Most alarming is the personnel pipeline: Adnan Abu Walid al-Sahrawi — a former Polisario member — founded the Islamic State in the Greater Sahara (ISGS) and orchestrated the 2017 Niger ambush that killed four U.S. Special Forces soldiers. The Tindouf camps are not merely a humanitarian concern; they are a structural recruitment environment for regional jihadist networks.
US Congress has seen enough
Representatives Joe Wilson and Jimmy Panetta introduced in Congress in the bipartisan Polisario Front Terrorist Designation Act (H.R. 4119), directly citing the group’s Iranian and Hezbollah ties, drone warfare capability, and links to Sahelian jihadist networks. A parallel Senate bill followed in March 2026, sponsored by Senators Ted Cruz, Tom Cotton, and Tim Scott. The Foundation for Defense of Democracies (FDD) and the Hudson Institute have provided the evidentiary infrastructure supporting such designation.
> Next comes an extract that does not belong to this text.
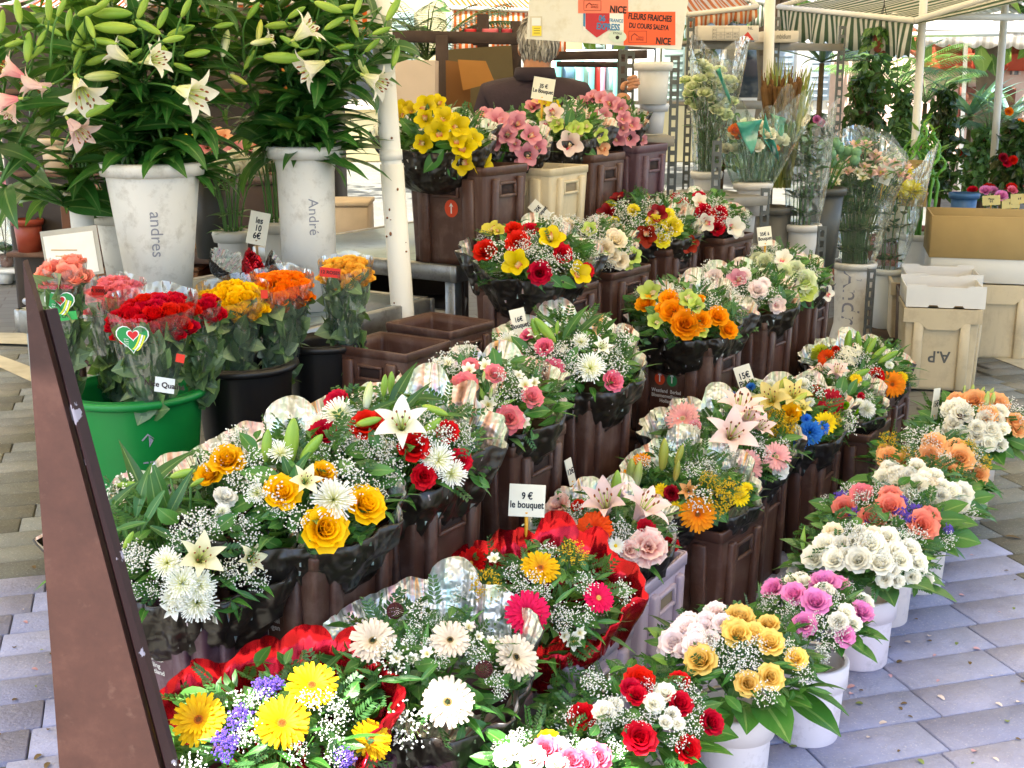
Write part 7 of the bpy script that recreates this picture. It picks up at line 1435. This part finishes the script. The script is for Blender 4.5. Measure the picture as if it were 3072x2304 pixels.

Under Section 219 of the U.S. Immigration and Nationality Act, Foreign Terrorist Organization designation requires: a foreign entity, terrorist activity or the capability and intent to carry it out, and a threat to U.S. nationals or national security. The Polisario meets all three. Its links to Hezbollah — a designated FTO — its Iranian drone technology, and its structural ties to ISGS, whose operatives killed American soldiers, directly implicate U.S. security interests.
A Western security imperative
Designation would carry three immediate strategic consequences: financial sanctions on the Polisario and its material supporters; legal exposure for Algeria as a state exercising effective control over a designated FTO; and the reframing of the Sahara conflict within the counterterrorism paradigm — fundamentally strengthening the case for Morocco’s Autonomy Plan at the United Nations.
The Polisario Front has ceased to be a nationalist movement in any operationally meaningful sense. It is a model — a “Sicario” pattern — of how separatist grievances are weaponized by state sponsors to project power, destabilize allies, and threaten the international order. At a moment when the United States and its allies are working to contain Iranian proxy networks globally, designating the Polisario is not merely a Moroccan interest. It is a Western security imperative.